If $X=C[0,1]$ and $X_0=\{f\in C[0,1]|f(0)=0$, then how to show that $X/X_0$ is isometrically isomorphic to $\mathbb C$?

Question

Of course, $X/X_0$ is the quotient Banach space with usual norm. I think it's true that the map should be one that takes a continuous function to its value at 0. But can someone give a precise argument showing that the map will be an isometric isomorphism? Thanks in advance.

Answer 1

Let's first notice that $X_0$ is a closed subspace of $X$. Hence we can define the quotient norm by $$\Vert \overline{f} \Vert = \inf_{g \in X_0} \Vert f- g \Vert$$... with an obvious abuse of notation.

The application $$ \begin{array}{l|rcl} \phi : & X/X_0 & \longrightarrow & \mathbb C\\ & \overline{f} & \longmapsto & f(0) \text{ for any } f \in \overline{f}\end{array}$$ is well defined as for any $\overline{f} \in X/X_0$ and $f_1,f_2 \in \overline{f}$ we have $f_1(0)-f_2(0)=0$.

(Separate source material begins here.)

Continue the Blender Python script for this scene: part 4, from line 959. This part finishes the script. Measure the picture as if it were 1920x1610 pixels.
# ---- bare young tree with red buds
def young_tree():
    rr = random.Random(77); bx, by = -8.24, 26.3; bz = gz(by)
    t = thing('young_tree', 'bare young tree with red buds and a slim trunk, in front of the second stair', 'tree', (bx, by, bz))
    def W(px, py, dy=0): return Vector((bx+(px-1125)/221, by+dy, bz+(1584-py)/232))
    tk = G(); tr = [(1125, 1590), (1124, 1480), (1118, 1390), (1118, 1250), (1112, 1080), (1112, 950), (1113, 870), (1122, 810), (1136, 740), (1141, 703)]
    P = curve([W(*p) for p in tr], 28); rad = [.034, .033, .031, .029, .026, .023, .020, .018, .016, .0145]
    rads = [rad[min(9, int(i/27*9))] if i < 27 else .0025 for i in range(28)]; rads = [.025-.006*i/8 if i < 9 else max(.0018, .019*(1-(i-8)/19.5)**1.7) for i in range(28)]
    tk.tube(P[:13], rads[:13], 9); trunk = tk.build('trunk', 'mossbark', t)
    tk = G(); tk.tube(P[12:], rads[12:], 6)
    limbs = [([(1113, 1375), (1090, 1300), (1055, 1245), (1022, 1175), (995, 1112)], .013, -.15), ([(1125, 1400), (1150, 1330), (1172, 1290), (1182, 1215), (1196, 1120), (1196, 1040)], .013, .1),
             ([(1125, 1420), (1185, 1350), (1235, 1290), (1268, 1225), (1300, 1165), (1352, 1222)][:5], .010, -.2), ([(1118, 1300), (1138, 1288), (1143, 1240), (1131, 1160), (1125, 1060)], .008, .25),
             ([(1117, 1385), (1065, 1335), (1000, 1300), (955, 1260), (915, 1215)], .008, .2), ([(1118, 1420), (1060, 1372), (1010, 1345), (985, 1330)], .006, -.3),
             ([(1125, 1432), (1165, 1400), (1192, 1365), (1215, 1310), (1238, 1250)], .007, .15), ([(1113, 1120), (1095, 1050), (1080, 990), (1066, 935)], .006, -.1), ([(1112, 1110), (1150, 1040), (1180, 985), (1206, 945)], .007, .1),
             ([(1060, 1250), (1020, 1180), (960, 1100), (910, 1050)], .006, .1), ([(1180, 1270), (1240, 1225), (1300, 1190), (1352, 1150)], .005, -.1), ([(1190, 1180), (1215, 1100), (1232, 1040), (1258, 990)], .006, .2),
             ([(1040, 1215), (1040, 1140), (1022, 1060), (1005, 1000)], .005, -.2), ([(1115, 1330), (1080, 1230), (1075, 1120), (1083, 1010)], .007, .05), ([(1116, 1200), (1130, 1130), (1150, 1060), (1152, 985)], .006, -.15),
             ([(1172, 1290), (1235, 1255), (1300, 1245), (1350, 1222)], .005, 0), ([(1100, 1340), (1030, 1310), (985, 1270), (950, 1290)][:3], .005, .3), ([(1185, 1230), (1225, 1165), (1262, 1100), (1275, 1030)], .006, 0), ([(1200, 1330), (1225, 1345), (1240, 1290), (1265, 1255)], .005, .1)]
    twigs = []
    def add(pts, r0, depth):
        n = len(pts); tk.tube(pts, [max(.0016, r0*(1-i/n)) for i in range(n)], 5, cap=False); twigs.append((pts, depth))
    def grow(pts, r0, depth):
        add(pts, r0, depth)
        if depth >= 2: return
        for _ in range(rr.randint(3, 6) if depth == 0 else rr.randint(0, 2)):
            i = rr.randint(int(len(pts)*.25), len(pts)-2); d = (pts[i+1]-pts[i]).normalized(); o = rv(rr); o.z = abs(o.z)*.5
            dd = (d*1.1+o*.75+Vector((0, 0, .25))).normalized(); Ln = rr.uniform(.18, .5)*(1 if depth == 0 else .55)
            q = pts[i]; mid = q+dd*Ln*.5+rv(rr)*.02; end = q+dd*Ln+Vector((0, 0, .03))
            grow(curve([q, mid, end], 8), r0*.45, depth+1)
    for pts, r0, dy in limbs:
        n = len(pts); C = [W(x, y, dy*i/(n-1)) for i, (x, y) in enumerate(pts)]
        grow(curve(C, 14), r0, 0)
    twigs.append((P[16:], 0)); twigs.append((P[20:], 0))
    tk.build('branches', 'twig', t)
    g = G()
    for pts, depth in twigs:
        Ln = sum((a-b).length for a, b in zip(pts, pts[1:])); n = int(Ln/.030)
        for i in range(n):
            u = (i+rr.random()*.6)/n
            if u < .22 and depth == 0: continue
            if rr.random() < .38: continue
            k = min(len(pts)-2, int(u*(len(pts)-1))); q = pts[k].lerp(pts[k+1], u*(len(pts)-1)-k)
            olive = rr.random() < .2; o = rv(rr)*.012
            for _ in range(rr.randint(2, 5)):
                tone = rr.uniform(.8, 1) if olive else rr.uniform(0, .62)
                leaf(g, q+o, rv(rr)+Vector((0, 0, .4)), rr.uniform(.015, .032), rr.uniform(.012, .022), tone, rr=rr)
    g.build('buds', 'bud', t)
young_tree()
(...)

If we prove that for $\overline{f} \in X/X_0$, we have $\Vert \overline{f} \Vert = \vert f(0) \vert=\vert \phi(\overline{f}) \vert $, we will have proven the required result, i.e. that $\phi$ is an isometry between $X/X_0$ and $\mathbb C$. The proof is not so complex using the sequence $(g_n) \in X_0^{\mathbb N}$ defined by $$ \begin{array}{l|rcl} g_n : & [0,1] & \longrightarrow & \mathbb C\\ & x & \longmapsto & f(x) \text{ for } x \in [\frac{1}{n},1] \\ & x & \longmapsto & nx f(\frac{1}{n}) \text{ elsewhere} \\ \end{array}$$ One can verify that $$\lim\limits_{ n\to \infty} \Vert f - g_n \Vert = \vert f(0) \vert$$ As $\Vert \overline{f} \Vert \ge \vert f(0) \vert$, we can conclude.